Er arbeite heute noch für die gleiche Firma, sei aber nicht mehr in der Lage, die Unfallstrecke zu fahren. Er sei froh, dass seine Familie hinter ihm stehe.

«Es tut mir sehr, sehr leid»

Er habe Kontakt mit der Mutter von Cedi B. aufnehmen wollen, aber: «Sie ist noch nicht bereit.» Er entschuldigt sich vor Gericht bei den Angehörigen: «Es tut mir sehr, sehr leid. Ich möchte der Familie mein herzliches Beileid aussprechen.»

Dann weint der Beschuldigte leise. Er frage sich immer wieder: «Was habe ich falsch gemacht?» Es sei sein dritter Winter auf dieser Strecke gewesen, und er habe gedacht, dass die Strasse geräumt sei.

Er gibt jedoch zu, seinen Automat ausgangs Oberbuchsiten beschleunigt zu haben. «Da passierte es schon», so der Beschuldigte. Er wisse nicht, wieso er auf die Gegenfahrbahn gekommen sei, «vielleicht wegen eines Eisstücks, das unters Rad kam».

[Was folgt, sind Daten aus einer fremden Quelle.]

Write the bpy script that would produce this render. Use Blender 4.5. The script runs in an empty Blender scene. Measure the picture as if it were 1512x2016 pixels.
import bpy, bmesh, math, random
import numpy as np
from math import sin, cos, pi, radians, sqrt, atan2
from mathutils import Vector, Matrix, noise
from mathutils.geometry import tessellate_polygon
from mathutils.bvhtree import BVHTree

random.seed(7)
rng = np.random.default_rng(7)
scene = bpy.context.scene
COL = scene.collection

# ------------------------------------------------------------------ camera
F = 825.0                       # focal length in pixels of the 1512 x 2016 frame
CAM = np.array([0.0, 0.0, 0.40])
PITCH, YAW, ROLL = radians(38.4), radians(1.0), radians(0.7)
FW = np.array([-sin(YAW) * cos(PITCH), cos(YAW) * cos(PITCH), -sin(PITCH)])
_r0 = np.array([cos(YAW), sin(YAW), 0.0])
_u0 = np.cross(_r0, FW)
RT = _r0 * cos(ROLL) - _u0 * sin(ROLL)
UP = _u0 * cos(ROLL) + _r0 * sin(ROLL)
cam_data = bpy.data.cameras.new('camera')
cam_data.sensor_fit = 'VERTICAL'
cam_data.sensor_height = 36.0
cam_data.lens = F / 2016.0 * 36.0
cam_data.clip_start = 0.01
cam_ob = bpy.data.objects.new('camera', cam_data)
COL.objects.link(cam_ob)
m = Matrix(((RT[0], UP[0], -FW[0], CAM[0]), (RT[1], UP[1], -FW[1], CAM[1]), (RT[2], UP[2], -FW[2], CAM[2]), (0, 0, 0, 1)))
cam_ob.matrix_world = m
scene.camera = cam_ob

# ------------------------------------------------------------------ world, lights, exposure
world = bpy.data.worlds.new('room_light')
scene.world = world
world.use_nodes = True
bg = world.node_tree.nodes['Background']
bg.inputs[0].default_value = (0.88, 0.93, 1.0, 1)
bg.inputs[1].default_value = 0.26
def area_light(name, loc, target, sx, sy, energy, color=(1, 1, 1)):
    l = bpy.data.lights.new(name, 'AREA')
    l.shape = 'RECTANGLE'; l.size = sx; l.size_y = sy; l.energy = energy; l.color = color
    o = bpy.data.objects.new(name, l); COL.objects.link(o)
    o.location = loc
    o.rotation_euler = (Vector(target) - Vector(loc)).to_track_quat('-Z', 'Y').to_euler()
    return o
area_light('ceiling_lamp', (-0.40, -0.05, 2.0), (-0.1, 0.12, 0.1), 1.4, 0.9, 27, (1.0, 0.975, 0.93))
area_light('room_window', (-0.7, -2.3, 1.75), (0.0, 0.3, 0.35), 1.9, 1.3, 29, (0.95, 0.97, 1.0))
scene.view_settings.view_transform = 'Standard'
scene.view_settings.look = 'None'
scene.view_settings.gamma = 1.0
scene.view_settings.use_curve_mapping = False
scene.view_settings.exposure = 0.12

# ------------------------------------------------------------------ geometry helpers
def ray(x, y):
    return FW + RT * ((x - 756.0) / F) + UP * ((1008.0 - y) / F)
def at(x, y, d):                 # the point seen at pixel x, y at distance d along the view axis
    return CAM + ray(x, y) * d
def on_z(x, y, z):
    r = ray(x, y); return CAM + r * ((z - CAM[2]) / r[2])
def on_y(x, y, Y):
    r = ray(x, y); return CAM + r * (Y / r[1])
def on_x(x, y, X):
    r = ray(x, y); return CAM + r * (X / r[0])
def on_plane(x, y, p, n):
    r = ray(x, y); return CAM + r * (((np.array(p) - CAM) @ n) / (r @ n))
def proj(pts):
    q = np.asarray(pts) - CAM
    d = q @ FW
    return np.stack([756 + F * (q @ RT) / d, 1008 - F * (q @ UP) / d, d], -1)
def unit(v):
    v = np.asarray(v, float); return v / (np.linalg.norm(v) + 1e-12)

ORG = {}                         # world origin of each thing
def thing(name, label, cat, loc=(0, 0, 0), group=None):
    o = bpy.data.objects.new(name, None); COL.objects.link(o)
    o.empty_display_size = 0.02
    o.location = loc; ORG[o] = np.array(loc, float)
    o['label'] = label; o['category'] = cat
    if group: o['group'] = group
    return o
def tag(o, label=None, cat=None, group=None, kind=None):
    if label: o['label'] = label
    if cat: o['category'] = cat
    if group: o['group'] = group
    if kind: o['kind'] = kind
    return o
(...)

Cedi B. war nicht angegurtet

Dann spricht ein Mann vom Strassenunterhaltsdienst. Er sagt, er habe vor dem Unfall die Strecke vom Schnee geräumt und behandelt. «Es war sauber, hatte aber natürlich noch Stellen, wo es glatt war.» Man habe die Mittellinie zwar sehen können. Aber: Er selber sei mit seinem tonnenschweren Fahrzeug lediglich mit 20 bis 30 km/h gefahren.

Die Verteidigerin des Beschuldigten sagt: Weil Cedi B. nicht angegurtet gewesen sei, hätten laut Gutachten der Airbag und die Gurten ihre Funktion «nicht erfüllen» können. Ein Studie sage, dass – wenn man eine Sicherheitsgurte trage – «die Überlebenschance 45 Prozent» betrage und mit Airbag «50 Prozent».

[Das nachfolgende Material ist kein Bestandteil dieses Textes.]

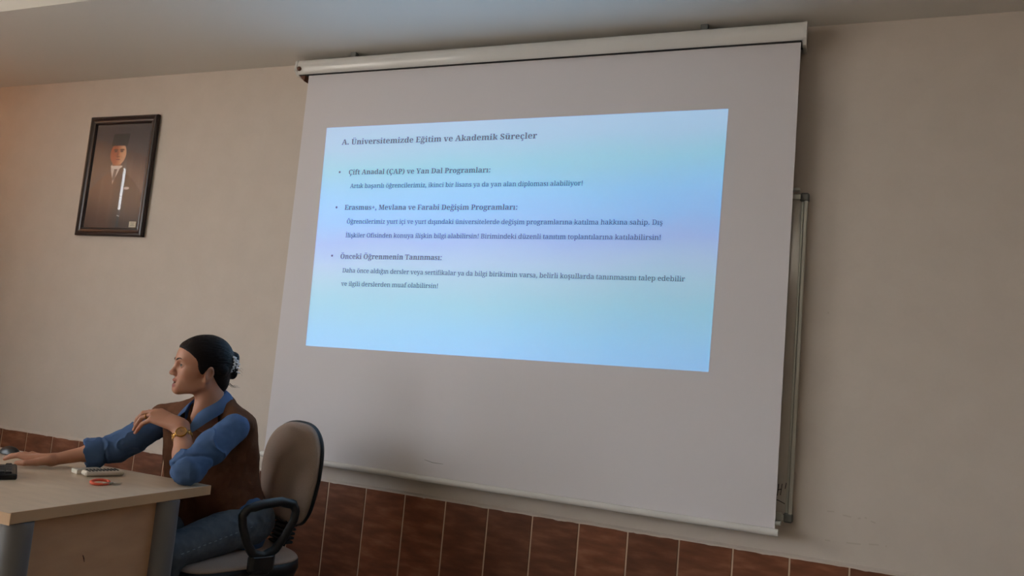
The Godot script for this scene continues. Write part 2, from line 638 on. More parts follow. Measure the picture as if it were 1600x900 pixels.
		if idx == 1:
			fr = MB.new()
			fr.box(Vector3(xm, 2.2, (s[0] + s[1]) / 2), Vector3(0.05, 0.04, zl - 0.1), 0.004)
			obj("transom", fr, M.white_frame, w)
			var fp := MB.new()
			fp.box(Vector3(xm + 0.012, (sill + 2.2) / 2, (s[0] + s[1]) / 2), Vector3(0.006, 2.2 - sill - 0.06, zl - 0.1))
			obj("frosted_pane", fp, M.frosted, w)
			for c in [[0.16, 1.258], [1.297, 1.9]]:
				var cu := MB.new()
				var cw: float = c[1] - c[0]
				cu.sheet(func(u, v): return Vector3(LEFT_X + 0.07 + 0.02 * sin(u * cw * 70.0), 0.75 + v * 1.92, c[0] + u * cw), 120, 2, Vector3(1, 0, 0))
				obj("curtain", cu, M.curtain, w)
		idx += 1

# ---------------------------------------------------------------- projector screen
const SCR_L := 1.878
const SCR_R := 4.147
const SCR_Z := 0.088
var scr: Node3D
func wave(x: float, y: float) -> float:
	var low := clampf((1.3 - y) / 0.55, 0.0, 1.0)
	var right := clampf((x - 3.3) / 0.85, 0.0, 1.0)
	var d := 0.0025 * low * low * sin(x * 9.0 + y * 6.0) + 0.0014 * low * sin(x * 23.0 - y * 17.0)
	d += 0.0012 * right * sin((x + y) * 11.0)
	return d
func build_screen() -> void:
	scr = thing("projector_screen", "white pull-down projector screen with a bluish text slide, hanging before the whiteboard", "projector screen", Vector3(3.0, 0.735, SCR_Z))
	var fab := MB.new()
	for s in [0.0, -0.0012]:
		fab.sheet(func(u, v): 
			var x: float = lerpf(SCR_L, SCR_R, u)
			var y: float = lerpf(0.752, 2.62, v)
			return Vector3(x, y, SCR_Z + wave(x, y) + s), 80, 70, Vector3(0, 0, 1 if s == 0.0 else -1))
	obj("screen_fabric", fab, M.fabric_screen, scr)
	# housing
	# a rounded profile with one soft crease, drawn smooth so that it mirrors the windows
	var key := [Vector2(0.02, 2.586), Vector2(0.06, 2.5845), Vector2(0.1, 2.5835), Vector2(0.109, 2.586), Vector2(0.1145, 2.593), Vector2(0.1188, 2.604), Vector2(0.1215, 2.615), Vector2(0.122, 2.627), Vector2(0.1195, 2.638), Vector2(0.115, 2.648), Vector2(0.106, 2.655), Vector2(0.09, 2.658), Vector2(0.03, 2.658), Vector2(0.02, 2.65)]
	var pc := Curve2D.new()
	for i in key.size():
		var tg: Vector2 = (key[mini(i + 1, key.size() - 1)] - key[maxi(i - 1, 0)]) / 6.0
		pc.add_point(key[i], -tg, tg)
	var plen := pc.get_baked_length()
	var hs := MB.new()
	hs.sheet(func(u, v):
		var p := pc.sample_baked(clampf(v, 0.0, 1.0) * plen, true)
		return Vector3(lerpf(1.826, 4.158, u), p.y, p.x), 4, 72, Vector3(0, 0.02, 1))
	obj("housing", hs, M.white_paint, scr)
	var xf := Transform3D(Basis(Vector3(0, 0, -1), Vector3.UP, Vector3(1, 0, 0)), Vector3(1.826, 0, 0))
	for e in [[1.816, 0.012, 2.578], [4.155, 0.012, 2.566]]:
		var cp := MB.new()
		var pl := PackedVector2Array()
		for p in [Vector2(0.012, e[2]), Vector2(0.1, e[2]), Vector2(0.124, e[2] + 0.02), Vector2(0.126, 2.615), Vector2(0.121, 2.646), Vector2(0.105, 2.658), Vector2(0.03, 2.658), Vector2(0.012, 2.648)]: pl.append(Vector2(-p.x, p.y))
		cp.extrude(pl, Transform3D(xf.basis, Vector3(e[0], 0, 0)), e[1])
		obj("end_cap", cp, M.white_paint, scr)
	# wall bracket showing under the left end, and the screw on the face there
	var br := MB.new()
	br.extrude(PackedVector2Array([Vector2(0, 0), Vector2(0.034, 0), Vector2(0.03, -0.03)]), Transform3D(Basis.IDENTITY, Vector3(1.828, 2.583, 0.06)), 0.035)
	obj("bracket", br, M.screw, scr)
	var kn := MB.new()
	kn.lathe([Vector2(0, 0.012), Vector2(0.008, 0.011), Vector2(0.011, 0.006), Vector2(0.011, 0.0)], Transform3D(Basis(Vector3(1, 0, 0), PI / 2), Vector3(1.842, 2.607, 0.119)), 16)
	obj("screw", kn, M.screw, scr)
	var rl := MB.new()
	rl.box(Vector3(1.83, 2.604, 0.123), Vector3(0.026, 0.012, 0.008), 0.002)
	obj("latch", rl, M.alu, scr)
	for x in [2.13, 3.78]:
		var hb := MB.new()
		hb.box(Vector3(x, 2.668, 0.088), Vector3(0.03, 0.026, 0.025), 0.002)
		obj("hanger", hb, M.grey_plastic, scr)
	var sl := MB.new()
	sl.box(Vector3(2.99, 2.5832, 0.06), Vector3(2.32, 0.0018, 0.084))
	obj("slot_lining", sl, M.black_soft, scr)
	# weight bar
	var bar := MB.new()
	var pth := []
	var rr := []
	for i in 41:
		var x := lerpf(SCR_L - 0.012, SCR_R + 0.012, i / 40.0)
		pth.append(Vector3(x, 0.7505, SCR_Z + 0.002 + wave(x, 0.752) * 0.5)); rr.append(0.0135)
	bar.tube(pth, rr, 14)
	obj("weight_bar", bar, M.white_paint, scr)
	# pencil-like scratch low on the fabric
	var sc := MB.new()
	sc.tube([Vector3(2.72, 0.829, SCR_Z + 0.003), Vector3(2.76, 0.822, SCR_Z + 0.003), Vector3(2.81, 0.822, SCR_Z + 0.003)], [0.0006, 0.0011, 0.0006], 5)
	obj("scratch", sc, M.grey_plastic, scr)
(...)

«Überlebenschancen wären bei 100 Prozent gewesen»

Der Anwalt der Opferfamilie kontert: «Die Überlebenschance wäre 100 Prozent gewesen, wenn der Beschuldigte angemessen gefahren wäre!» Hier werde versucht, den Täter zum Opfer zu machen. Dabei habe der Beschuldigte beschleunigt, sei auf die Gegenfahrbahn gekommen und habe jemanden getötet. Er alleine sei für den Tod von Cedi B. verantwortlich.

Da nützt es auch nichts mehr, dass die Verteidigerin vom Angeklagten zuvor noch beim Gericht beantragt, das Blut von Cedi B. auf allfälligen Alkohol oder andere Rückstände zu untersuchen. Die Richterin stoppt diesen Versuch, da erwiesen ist, wer auf die Gegenfahrbahn kam: «Eine Annahme von Fahrunfähigkeit (Anm. Red.: bei Cedi B.) hat keinen Platz.»

«Absurde Schutzbehauptung»

Der Anwalt der Opferfamilie ergänzt, dass es den Hinterbliebenen nach wie vor nicht gut gehe. «Sie haben es noch nicht verarbeitet.» Zudem würde sie das Verhalten des Beschuldigten beschäftigen. «Weil er seine strafrechtliche Verantwortung nicht tragen will.» Er habe die Strassenverhältnisse gekannt, sei laut ersten Aussagen bei der Polizei an jenem Morgen mit 65 km/h gefahren, wo andere mit Schritttempo unterwegs gewesen seien. «Alles andere ist eine absurde Schutzbehauptung.» Er plädiert für eine erneute Verurteilung des Angeklagten wegen fahrlässiger Tötung.

Die Verteidigerin des Angeklagten fordert für ihren Klienten einen Freispruch. Der Beschuldigte bleibt beim letzten Wort dabei, dass er nichts falsch gemacht habe.

Genützt hat ihm das aber nicht – das Gericht bestätigt den Strafbefehl der Staatsanwaltschaft. Dem Verurteilten steht aber der Weg ans Obergericht noch offen.